New mayor wants subways not streetcars
TTC will cost-out different options and report back in Jan
Kris Scheuer
(Written for Town Crier Dec. 1)

Rob Ford at press conference Dec. 1, his first day as mayor. Photo by Kris Scheuer/Town Crier.
Transit City is dead.
So said Mayor Rob Ford on his first day in office Dec. 1.
The first task of the new TTC board will be to formally stop spending on the project we do not need anymore, said Ford.
“Transit City is over,” Ford told the media this afternoon. “Their second task will be to move forward on subway construction. I expect they will report back on options by the end of January.”
“We will re-focus our transit plan on subways not streetcars. And we will not build anymore tracks down the middle of our streets.”
During the election campaign Ford pledged $3 billion for a Sheppard subway connecting Downsview subway and the Scarborough Town Centre; and $1 billion to turn the existing Scarborough Rapid Transit line into a subway. He planned to achieve this by 2015 by reallocating $3.7 billion committed by the province for the approved Transit City plan and generating an additional $300 million by selling density rights to developers along the subway corridor.
But it is unclear if the province and the regional transit agency Metrolinx will agree to switch gears.
“I look forward to meeting Premier (Dalton) McGuinty in the next few weeks,” to talk about the new transit plan, said Ford.
It’s also not clear what the reaction will be from the province if the money it has spent so far is wasted.
The province has spent at least $130 million so far on environmental assessments and tunnel boring machines for Eglinton LRT and signed contracts for over a billion.
What is clear is Ford is wasting no time asking the TTC to go back to the drawing board. He met with TTC general manager Gary Webster this morning at 7 a.m. for 90 minutes.
“As staff, he asked us to cost out his plan — the plan he generated during his campaign,” Webster told a media conference call this afternoon.
Webster was asked to come back in January with a couple of options including the cost of the current plan for LRT with underground options; the current plan but with subways instead of light rapid transit; the cost of Ford’s plan for a Sheppard subway versus the cost the same line as underground light rapid transit; and the cost of turning the existing Scarborough Rapid Transit line into a subway versus cost of making it a LRT line.
“He is not opposed to light rapid transit underground is my understanding,” said Webster.
So does that mean the Eglinton LRT is dead?
“I don’t know yet,” said Webster. “That will be answered when we come up with a new plan.”
How ‘bout the Sheppard LRT?
About $28 million on work along Sheppard for an at grade separation will proceed, said Webster.

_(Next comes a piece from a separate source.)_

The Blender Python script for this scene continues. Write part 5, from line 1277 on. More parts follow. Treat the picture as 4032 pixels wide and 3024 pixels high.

“We need to look at Sheppard as an LRT underground, a Sheppard subway and purchasing vehicles, a storage yard,” said Webster about comparing various costs before proceeding further.
Councillor Joe Mihevc, the outgoing TTC vice-chair, was not impressed with Ford’s announcement to kill Transit City.
“The first lesson the mayor needs to learn is council is supreme — not the mayor,” said Mihevc. “In my view, council needs to vote (on changes).
“As of today, the only thing (Ford) can say is he will be proposed this, frankly, to council.”
Mihevc, whose Ward 21 includes sections of Eglinton said a transit plan here isn’t dead.
“The mayor’s assistant personally told me yesterday that they are okay with the underground portion of the Eglinton LRT and the reason for that is because it’s underground,” said Mihevc.
And if Transit City is canceled, Mihevc said, the province may come to the city to recoup millions it has spent already.
“If I was the province and if I was to be asked, ‘I want to cancel the work you have paid 100 percent of the dollars on’ and you Mr. and Mrs. City voted on and supported and now want to change direction. I’d say, ‘fine you pay our bills.’ ”
Mihevc said so far the province has spent about $250 million on Transit City.
“We have signed agreements with a whole bunch of parties,” Mihevc told the media this afternoon. “So as a fiscally responsible mayor as he is reporting to be, this is highly, fiscally irresponsible.”